The mailing list post in comment #21 gives a pretty good description
of what the ideal would be.

Comment 28 Milan Kerslager 2004-01-31 15:25:00 UTC
Hadr to use RHEL 3 because same bug. Trying to point attention to 
this bug.

Comment 29 Milan Kerslager 2004-01-31 15:40:30 UTC
As this is long-old-not supported bug, I filled new bug report for 
Red Hat Enterprise Linux 3 and closed this bug as duplicate.

*** This bug has been marked as a duplicate of 114690 ***

Comment 30 Red Hat Bugzilla 2006-02-21 18:48:13 UTC
Changed to 'CLOSED' state since 'RESOLVED' has been deprecated.
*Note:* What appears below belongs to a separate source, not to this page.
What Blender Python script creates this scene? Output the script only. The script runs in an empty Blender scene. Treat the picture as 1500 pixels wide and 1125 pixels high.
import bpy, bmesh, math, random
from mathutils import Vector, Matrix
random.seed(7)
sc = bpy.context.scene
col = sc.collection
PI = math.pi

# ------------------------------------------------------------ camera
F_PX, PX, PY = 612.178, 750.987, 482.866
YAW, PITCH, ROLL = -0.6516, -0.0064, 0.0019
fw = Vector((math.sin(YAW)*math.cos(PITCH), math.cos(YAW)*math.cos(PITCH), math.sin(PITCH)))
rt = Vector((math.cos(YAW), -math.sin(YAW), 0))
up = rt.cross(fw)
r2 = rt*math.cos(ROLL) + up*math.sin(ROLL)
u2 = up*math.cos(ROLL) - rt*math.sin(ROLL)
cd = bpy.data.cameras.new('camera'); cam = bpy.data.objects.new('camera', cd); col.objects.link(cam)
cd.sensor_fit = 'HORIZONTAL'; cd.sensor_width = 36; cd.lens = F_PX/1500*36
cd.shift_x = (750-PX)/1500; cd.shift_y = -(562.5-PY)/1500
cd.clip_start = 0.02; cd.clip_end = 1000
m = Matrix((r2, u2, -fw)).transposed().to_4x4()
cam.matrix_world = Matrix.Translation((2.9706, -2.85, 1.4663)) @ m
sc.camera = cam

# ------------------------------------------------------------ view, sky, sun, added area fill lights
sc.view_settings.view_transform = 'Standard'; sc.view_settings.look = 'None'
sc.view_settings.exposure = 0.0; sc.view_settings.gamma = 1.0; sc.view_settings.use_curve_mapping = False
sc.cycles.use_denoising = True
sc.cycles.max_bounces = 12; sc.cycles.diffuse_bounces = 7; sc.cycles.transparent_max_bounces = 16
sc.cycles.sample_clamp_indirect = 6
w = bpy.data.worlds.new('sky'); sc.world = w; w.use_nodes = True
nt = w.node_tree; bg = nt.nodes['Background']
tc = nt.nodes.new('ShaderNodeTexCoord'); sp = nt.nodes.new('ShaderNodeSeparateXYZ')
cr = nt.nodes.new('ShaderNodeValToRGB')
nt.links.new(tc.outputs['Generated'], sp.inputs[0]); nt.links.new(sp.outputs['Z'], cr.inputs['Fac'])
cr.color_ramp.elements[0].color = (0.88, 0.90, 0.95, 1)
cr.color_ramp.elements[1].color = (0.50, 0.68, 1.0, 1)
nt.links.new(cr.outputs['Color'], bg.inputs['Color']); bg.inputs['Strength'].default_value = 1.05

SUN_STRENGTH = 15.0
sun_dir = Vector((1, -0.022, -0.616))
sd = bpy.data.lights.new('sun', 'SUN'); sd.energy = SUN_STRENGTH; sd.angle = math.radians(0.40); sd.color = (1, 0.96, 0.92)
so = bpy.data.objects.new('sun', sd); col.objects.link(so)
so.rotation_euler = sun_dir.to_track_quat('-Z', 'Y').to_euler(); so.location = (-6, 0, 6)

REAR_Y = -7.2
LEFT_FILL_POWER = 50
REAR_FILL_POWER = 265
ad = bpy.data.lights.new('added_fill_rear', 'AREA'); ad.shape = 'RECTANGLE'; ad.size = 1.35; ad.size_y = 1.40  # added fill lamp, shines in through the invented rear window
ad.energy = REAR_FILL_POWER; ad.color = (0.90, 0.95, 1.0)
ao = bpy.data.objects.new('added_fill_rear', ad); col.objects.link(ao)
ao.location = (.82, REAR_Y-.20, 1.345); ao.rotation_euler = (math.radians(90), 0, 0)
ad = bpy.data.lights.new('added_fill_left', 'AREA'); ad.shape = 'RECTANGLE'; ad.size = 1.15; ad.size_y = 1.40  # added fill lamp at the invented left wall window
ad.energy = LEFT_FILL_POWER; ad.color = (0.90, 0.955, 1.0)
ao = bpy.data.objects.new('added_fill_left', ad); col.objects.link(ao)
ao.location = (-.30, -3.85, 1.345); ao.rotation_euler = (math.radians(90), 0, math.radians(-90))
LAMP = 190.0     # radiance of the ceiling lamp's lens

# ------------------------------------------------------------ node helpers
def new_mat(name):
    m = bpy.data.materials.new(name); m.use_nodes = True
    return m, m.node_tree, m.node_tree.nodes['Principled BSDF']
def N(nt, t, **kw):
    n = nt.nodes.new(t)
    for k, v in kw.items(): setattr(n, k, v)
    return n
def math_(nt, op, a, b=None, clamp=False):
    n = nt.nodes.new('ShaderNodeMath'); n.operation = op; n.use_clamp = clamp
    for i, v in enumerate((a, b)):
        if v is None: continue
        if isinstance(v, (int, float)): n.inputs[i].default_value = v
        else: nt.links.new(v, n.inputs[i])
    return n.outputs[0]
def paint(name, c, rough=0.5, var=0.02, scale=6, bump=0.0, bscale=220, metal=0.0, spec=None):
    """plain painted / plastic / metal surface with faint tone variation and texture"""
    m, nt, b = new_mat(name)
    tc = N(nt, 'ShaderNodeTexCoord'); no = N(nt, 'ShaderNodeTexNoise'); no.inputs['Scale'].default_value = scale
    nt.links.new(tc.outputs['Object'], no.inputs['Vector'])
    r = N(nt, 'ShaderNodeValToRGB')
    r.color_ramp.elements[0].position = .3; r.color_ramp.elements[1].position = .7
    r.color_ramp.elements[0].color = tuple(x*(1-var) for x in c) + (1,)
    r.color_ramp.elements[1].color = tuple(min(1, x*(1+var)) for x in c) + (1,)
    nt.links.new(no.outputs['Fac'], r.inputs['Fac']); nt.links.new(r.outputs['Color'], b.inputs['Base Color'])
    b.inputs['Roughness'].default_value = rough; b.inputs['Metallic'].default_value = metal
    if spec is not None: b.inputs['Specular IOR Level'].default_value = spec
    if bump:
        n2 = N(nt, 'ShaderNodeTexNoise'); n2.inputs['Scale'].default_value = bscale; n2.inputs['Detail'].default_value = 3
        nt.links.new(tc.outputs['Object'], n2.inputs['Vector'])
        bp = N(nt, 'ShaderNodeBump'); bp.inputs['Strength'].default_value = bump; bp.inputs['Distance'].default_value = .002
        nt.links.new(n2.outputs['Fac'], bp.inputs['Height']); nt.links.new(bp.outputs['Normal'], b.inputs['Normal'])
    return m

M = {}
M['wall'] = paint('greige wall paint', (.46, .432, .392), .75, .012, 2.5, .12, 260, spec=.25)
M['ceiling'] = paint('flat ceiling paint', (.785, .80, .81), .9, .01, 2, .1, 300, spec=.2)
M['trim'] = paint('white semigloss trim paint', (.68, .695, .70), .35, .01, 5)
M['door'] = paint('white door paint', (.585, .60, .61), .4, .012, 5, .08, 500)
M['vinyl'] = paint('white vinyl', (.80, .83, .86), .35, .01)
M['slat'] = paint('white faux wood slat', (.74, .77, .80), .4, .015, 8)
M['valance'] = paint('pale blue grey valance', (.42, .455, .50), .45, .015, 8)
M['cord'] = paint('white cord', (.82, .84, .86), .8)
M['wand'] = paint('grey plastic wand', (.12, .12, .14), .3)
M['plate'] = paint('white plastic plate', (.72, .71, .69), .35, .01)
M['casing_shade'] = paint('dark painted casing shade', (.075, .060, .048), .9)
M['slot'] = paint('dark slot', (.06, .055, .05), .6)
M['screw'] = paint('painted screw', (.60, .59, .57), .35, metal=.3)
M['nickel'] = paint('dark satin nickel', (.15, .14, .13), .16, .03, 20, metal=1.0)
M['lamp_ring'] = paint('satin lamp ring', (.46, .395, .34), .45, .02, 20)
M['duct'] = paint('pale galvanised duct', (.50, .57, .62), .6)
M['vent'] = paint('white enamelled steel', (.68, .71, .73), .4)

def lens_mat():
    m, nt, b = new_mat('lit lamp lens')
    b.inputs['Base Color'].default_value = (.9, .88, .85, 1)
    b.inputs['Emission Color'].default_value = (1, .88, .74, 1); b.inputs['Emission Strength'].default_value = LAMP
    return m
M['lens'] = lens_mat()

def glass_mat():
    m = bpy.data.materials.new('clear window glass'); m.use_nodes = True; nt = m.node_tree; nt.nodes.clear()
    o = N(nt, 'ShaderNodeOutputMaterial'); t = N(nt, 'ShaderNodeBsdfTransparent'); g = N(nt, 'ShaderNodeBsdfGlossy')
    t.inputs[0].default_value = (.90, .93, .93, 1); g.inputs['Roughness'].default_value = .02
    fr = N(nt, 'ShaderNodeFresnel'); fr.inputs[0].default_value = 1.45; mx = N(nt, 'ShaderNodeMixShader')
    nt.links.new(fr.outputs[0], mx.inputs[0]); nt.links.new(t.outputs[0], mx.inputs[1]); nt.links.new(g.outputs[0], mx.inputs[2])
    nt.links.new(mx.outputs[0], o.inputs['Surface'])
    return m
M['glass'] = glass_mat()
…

Comment 31 Jim 2006-08-16 13:47:48 UTC
August 16, 2006 - bug still exists. Exactly as described above. New 64bit 
install (for the millionth try). ide drive and sata2 x2 disks raid1. Trying to 
get the computer to boot after the install just stalls, and crashes at a GRUB 
message, which just say's "GRUB". Did every fix that can be found on the first 
200 results at google, to no avail.

Kind of useless having /boot on raid1 if the OS wont boot. Equally as useless 
is being forced to put /boot on a single drive when trying to avoid single 
points of failure on the server. 

SUSE10 64 bit installs easilly in 10 minutes, and boots right up. Looks like 
that's what the servers will be running.